Ainsi soit-il, dans ce chaos qui accompagne ce qui en d’autres temps aurait été salué avec un soulagement général, sinon une jubilation de principe, comme une sorte d’ovation rituelle à la gloire du Système, et une incantation rituelle pour qu’il continue à tenir... Effectivement, jusqu’à il y a peu, la seule réalité d’un accord à l’issue d’une crise si épuisante, aurait été perçue comme une victoire pour le Système ; éventuezllement une “victoire à la Pyrrhus”, selon les conditions de la résolution de la crise, mais, dans tous les cas, d’un Pyrrhus en bonne santé… Aujourd’hui, rien de semblable. La résolution de la crise n’apporte aucune satisfaction, aucun soulagement, aucun répit.

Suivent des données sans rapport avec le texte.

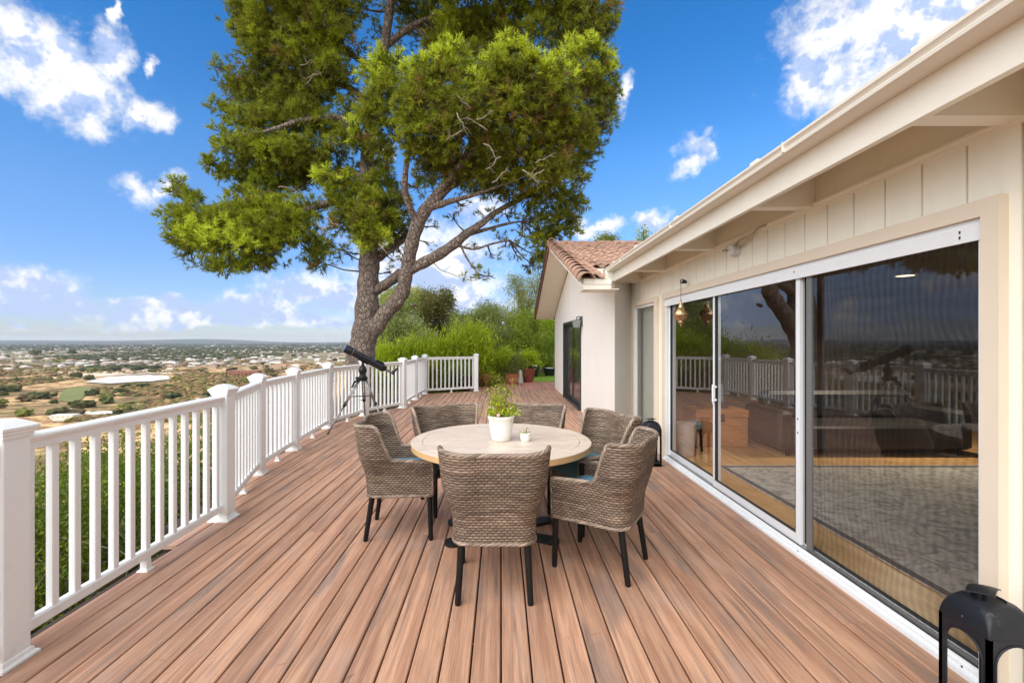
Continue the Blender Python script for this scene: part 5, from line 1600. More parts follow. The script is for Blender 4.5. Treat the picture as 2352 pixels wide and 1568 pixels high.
# lobes of needles: x, y, rx, ry, depth offset, kind (0 normal, 1 fresh tips with sunlit brightness put into their tone, 2 thin, 3 brownish)
LB = [
 (405,435,26,20,-.9,0),(440,455,26,16,-.9,0),(410,500,34,26,-1.1,0),(425,545,36,30,-1.2,0),(455,500,48,34,-1.1,0),(470,550,52,38,-1.2,1),(515,505,48,32,-1.1,0),(535,560,58,42,-1.2,1),(590,520,55,36,-.9,0),(600,565,50,36,-.9,0),(560,480,50,26,-.7,0),
 (420,590,30,14,-1.1,2),(460,610,46,16,-1.1,2),(520,610,50,18,-1.1,0),(580,605,50,20,-.9,0),(630,600,30,16,-.8,2),(640,545,44,34,-.7,0),(650,500,50,32,-.6,0),(690,525,44,34,-.5,0),(700,480,50,26,-.3,0),(735,560,34,32,-.3,0),(730,600,28,22,-.3,0),(770,570,32,24,-.2,2),(705,580,24,20,-.4,2),(620,470,50,20,-.4,0),
 (480,375,24,14,.3,0),(515,395,34,20,.4,0),(560,400,50,30,.5,0),(610,395,52,36,.5,0),(655,420,52,34,.5,0),(700,395,52,36,.5,0),(600,440,52,22,.4,0),(550,440,30,14,.4,0),(740,380,36,30,.3,0),
 (520,320,26,26,0,0),(540,345,34,26,-.1,0),(580,335,44,32,-.2,0),(620,345,48,36,-.2,0),(670,350,50,38,-.2,0),(720,350,44,30,-.1,0),(500,245,20,12,.1,0),(530,260,30,22,.1,0),(560,280,36,28,0,0),(600,270,46,36,0,0),(650,285,46,36,0,0),(700,265,46,36,0,0),(745,285,36,26,0,0),(650,235,50,32,.1,0),
 (505,155,16,12,.6,0),(520,185,26,20,.6,0),(550,200,36,28,.6,0),(590,200,44,34,.6,0),(635,195,46,34,.7,0),(680,205,46,34,.6,0),(720,225,40,30,.5,0),(570,235,40,24,.5,0),
 (545,40,22,26,0,0),(560,75,28,26,0,0),(585,30,38,36,0,0),(595,85,40,34,0,0),(620,120,44,34,0,0),(560,15,30,22,0,0),(630,50,44,40,0,3),(680,70,44,40,-.1,0),(670,125,44,36,-.1,3),(720,110,44,40,-.2,0),(740,60,44,40,-.3,0),(690,20,44,36,-.2,0),(760,150,40,34,-.3,0),(740,190,40,28,-.1,0),(785,90,36,36,-.3,0),(790,30,40,36,0,0),(640,0,50,30,0,0),(745,0,50,30,0,0),(700,160,40,30,-.1,0),
 (830,20,36,30,.6,2),(880,20,40,36,1.0,2),(930,30,40,36,1.2,0),(870,80,34,26,1.2,2),(925,110,30,36,1.2,2),(980,60,40,50,1.2,0),(960,10,40,30,1.0,0),(840,140,30,36,.8,2),(900,165,30,20,1.0,2),
 (805,255,34,24,.2,0),(790,315,32,26,-.4,0),(825,300,26,24,-.7,1),(830,335,30,22,-.5,0),(770,350,28,22,.1,0),(795,220,30,20,.3,2),(880,330,36,30,0,2),(770,420,20,16,-.9,1),(748,400,18,24,-1.1,1),(775,440,32,26,-.8,0),(815,430,34,26,-.6,0),(845,455,40,28,-.6,0),(800,480,38,28,-.7,0),(840,505,42,34,-.8,0),(780,520,30,24,-.5,0),(850,550,36,30,-.8,1),(830,525,30,26,-.8,0),(890,500,34,24,-.4,0),(900,460,36,28,-.3,0),(880,415,36,24,-.2,0),(920,530,34,22,.3,2),(900,555,30,20,.4,2),(790,580,18,20,-.2,2),
 (858,180,26,28,-1.0,1),(880,150,26,24,-1.1,1),(870,225,34,36,-1.0,0),(855,265,28,36,-.9,0),(885,290,36,36,-.9,0),(910,140,24,18,-1.2,1),(900,200,30,34,-1.3,0),(880,350,32,30,-.7,0),
 (945,180,26,22,-1.9,1),(935,215,30,32,-1.9,0),(975,155,28,22,-2.0,1),(1010,135,28,24,-2.0,1),(1050,130,28,22,-2.1,1),(985,190,34,28,-2.1,0),(1030,170,34,28,-2.1,3),(1075,175,30,26,-2.1,0),(945,260,38,36,-1.9,0),(990,240,40,36,-2.1,3),(950,310,36,36,-1.8,0),(1000,300,42,36,-1.9,3),(960,350,34,26,-1.6,0),(1050,230,40,36,-2.2,0),(1055,285,42,36,-2.1,3),(1030,340,44,30,-1.8,0),
 (1110,165,26,22,-2.2,1),(1140,140,28,20,-2.3,1),(1175,105,26,18,-2.4,1),(1185,125,30,22,-2.4,1),(1220,140,28,22,-2.4,1),(1145,175,36,28,-2.4,0),(1190,170,34,28,-2.4,3),(1240,175,34,26,-2.4,1),(1270,155,26,22,-2.2,1),(1290,185,32,30,-2.2,1),(1300,225,32,30,-2.1,0),(1240,225,40,34,-2.3,3),(1110,215,40,34,-2.3,0),(1170,225,42,36,-2.3,3),(1105,275,42,36,-2.1,0),(1170,285,44,36,-2.1,0),(1235,280,40,36,-2.0,3),(1290,270,36,32,-1.8,0),(1120,335,44,34,-1.7,0),(1185,345,44,34,-1.6,0),(1250,335,40,34,-1.5,0),
 (1320,125,26,24,-.8,1),(1350,110,28,24,-.6,1),(1385,130,28,26,-.4,1),(1335,165,30,30,-.8,0),(1375,175,32,32,-.5,1),(1405,165,20,30,-.2,0),(1340,215,34,34,-.5,3),(1385,225,32,34,-.3,0),(1410,210,16,26,0,0),(1355,270,34,34,-.2,3),(1395,270,26,28,0,0),(1340,325,34,30,0,0),(1370,315,28,26,.2,0),(1320,375,34,28,.1,3),(1350,360,26,20,.3,0),(1330,410,24,18,.3,0),(1290,320,36,34,-.4,0),(1280,380,36,32,0,0),
 (1405,20,24,28,.3,0),(1395,65,26,28,.3,0),(1360,30,36,32,.2,3),(1350,75,34,28,.1,0),(1310,30,38,34,.1,0),(1290,80,38,32,0,3),(1250,40,40,36,.2,0),(1230,85,36,28,0,3),(1190,30,40,36,.4,0),(1175,70,34,26,.2,0),(1130,50,40,36,.5,3),(1140,100,34,26,.2,0),(1090,30,40,34,.7,0),(1080,80,36,30,.3,0),(1040,60,38,32,.2,1),(1035,100,34,26,0,0),(1020,15,40,30,.6,0),(1090,120,34,22,-.2,0),(1000,95,28,24,.3,0),(1300,0,60,26,.3,0),(1180,0,60,26,.4,0),
 (1045,390,38,24,-1.3,0),(1100,385,40,28,-1.2,0),(1155,400,40,30,-1.1,0),(1210,400,40,30,-.9,0),(1255,425,36,28,-.5,3),(1075,430,30,22,-.9,2),(1120,430,34,24,-.9,0),(1170,445,38,26,-.7,0),(1215,455,38,28,-.4,0),(1270,460,36,26,0,0),(1310,455,32,20,.3,0),(1335,468,24,16,.4,0),(1300,500,38,26,.3,0),(1250,505,38,28,.1,0),(1205,500,36,26,0,2),(1160,490,30,20,-.2,2),(1320,525,22,18,.5,0),(1280,540,32,24,.4,0),(1240,555,32,28,.3,0),(1200,545,30,22,.2,2),(1250,590,24,22,.4,0),(1225,610,18,18,.4,0),(1190,590,22,18,.3,2),(1160,565,26,14,.1,2),(1120,500,26,16,-.4,2),(1060,470,22,16,-.7,2),(1025,400,30,22,-1.1,2),(1010,370,30,24,-1.3,0),(980,400,30,22,-1.0,0),(960,430,30,26,-.4,2),(1000,440,20,14,-.6,2),(1090,560,18,10,-.4,2),(1130,590,16,12,-.2,2),(1090,615,18,12,-.5,2),(1100,640,22,10,-.5,2),(1065,640,12,10,-.6,2),(1130,635,14,8,-.4,2),(1145,545,22,12,0,2),
 (960,495,16,14,0,2),(1000,520,14,12,-.2,2),(1040,500,16,12,-.3,2),(930,590,14,16,.4,2),(905,600,12,14,.4,2),(900,625,10,10,.4,2),(985,560,10,8,.3,2),
]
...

Tout le monde sent bien que la crise dépasse désormais le cadre trop restreint de l’une ou l’autre de ses manifestations paroxystiques. Le setiment général s’est installé sans crier gare, qu’il s’agit d’un événement bien plus profond, même s’ils sont fort peu à apprécier de quelle sorte d’évènement il s’agit. Le soap opera de Washington a fait apprécier d’une façon générale que c’est le Système qui est en jeu, désormais en première ligne.